Así que, visto lo visto, no parece que estemos mucho más lejos de dónde estábamos en esto de la felicidad. y ¿dónde estábamos? Pues se puede resumir en aquella conocida canción que decía que tres cosas había en la vida que eran factores de felicidad: salud, dinero y amor. ¿Es eso lo que hay que desear en estas fechas a amigos y querencia? Quizás sí. Es eso lo que se ha hecho siempre. Pero hay que reconocer que los resultados tanto individuales como colectivos cuando las gentes se han puesto a conseguir más salud, más dineros y más amores no han sido siempre demasiado halagüeños. Por eso, quizás intentar otro camino pueda ser útil. Hay variedad de caminos. Pero, aunque ciertamente no sea recomendable en todas ocasiones, hoy, en esta fecha, me quiero fijar en el que señala Agustín García Calvo en los siguientes versos.

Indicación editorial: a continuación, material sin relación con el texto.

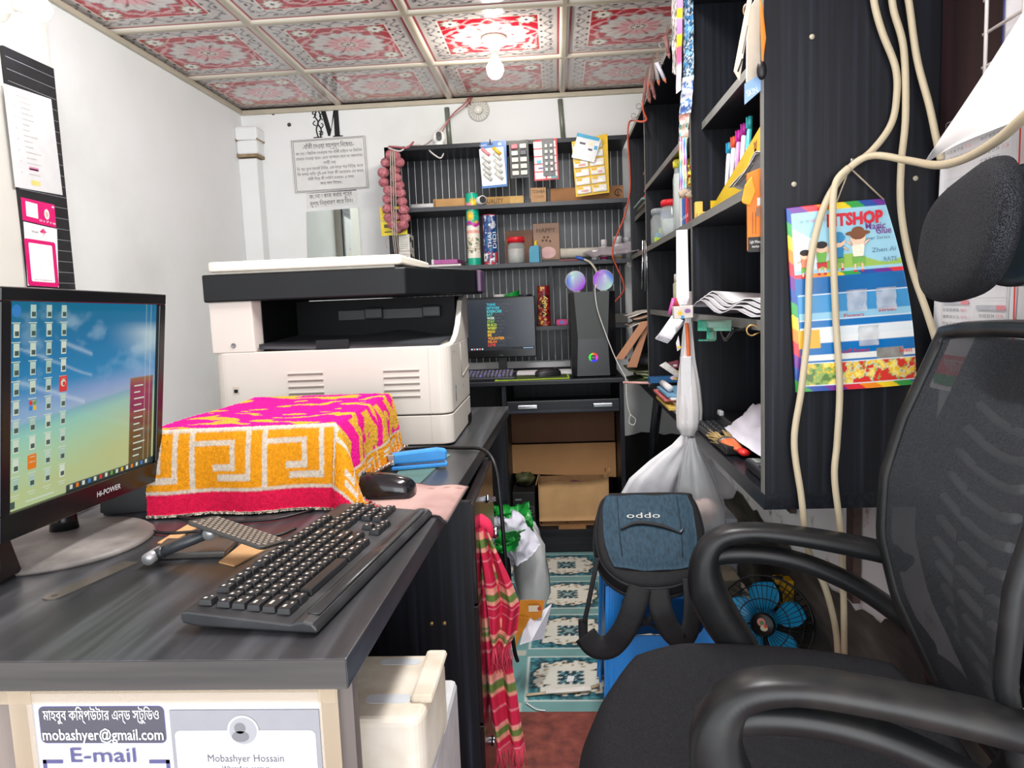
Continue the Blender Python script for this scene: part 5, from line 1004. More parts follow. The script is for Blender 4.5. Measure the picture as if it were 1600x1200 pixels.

Baraja del Rey Don Pedro. Canción del Rey de Copas


Unos dicen que la salud,
otros dicen que el dinero;
los hay que dicen que el amor
es lo primero.

Pero yo digo que el olvido
vale más que todos ellos.

El que tiene salud, no lo sabe,
y si lo sabe, está enfermo.
Si cuentas que tienes amor,
tu amor es ya sólo cuento.
Y el dinero no compra
ni amor ni salud:
sólo compra dinero, dinero.

Pero el vino del olvido
a todos los lleva de vuelo,
salud cuidadosa,
mentira de amor,
números de sueño.

Alarga la copa,
compañero:
bebe ilusión, que lo otro
no es más verdadero.
¿Para qué lo duro?
¿Para qué lo serio?
Que el vino nos haga olvidar
las penas de amor
y la guerra y el tiempo.



(1) Una introducción brevísima al mismo aparece en este artículo: http://www.elpais.com/articulo/sociedad/ciencia/descubre/claves/felicidad/elpepisoc/20081228elpepisoc_1/Tes
(2) En España, terapeutas de este estilo han sido frecuentes. Yo recuerdo a uno de ellos de mis años infantiles, un tal Daniel Vindel, presentador de un programa infantil televisivo denominado Cesta y puntos, odiosos por todo niño que merezca esa condición, que acababa sus programas repitiendo el mismo mantra: Sed felices para hacer felices a los demás. Nunca en todos los larguísmos años de emisión se le pasó a Vindel por su cerebro (y eso que su programa iba de sabios) que había una obvia contradicción lógica interna en ese deseo. Modernamente, podemos citar como discipulos de Vindel, a gentes como A Rovira o al inefable psicólogo Dr.Rojas Marcos, director de noséqué "cosa" neoyorquina dedicada a la salud mental.
(3) Para quien esté interesado, puede consultar Esteve, F. (2004). “La Economía de la Felicidad. Nuevos elementos para la crítica del liberalismo económico” en VV.AA. Filosofía y Economía de nuestro tiempo: Orden económico y cambio social. Madrid: Ministerio de Educación y Ciencia.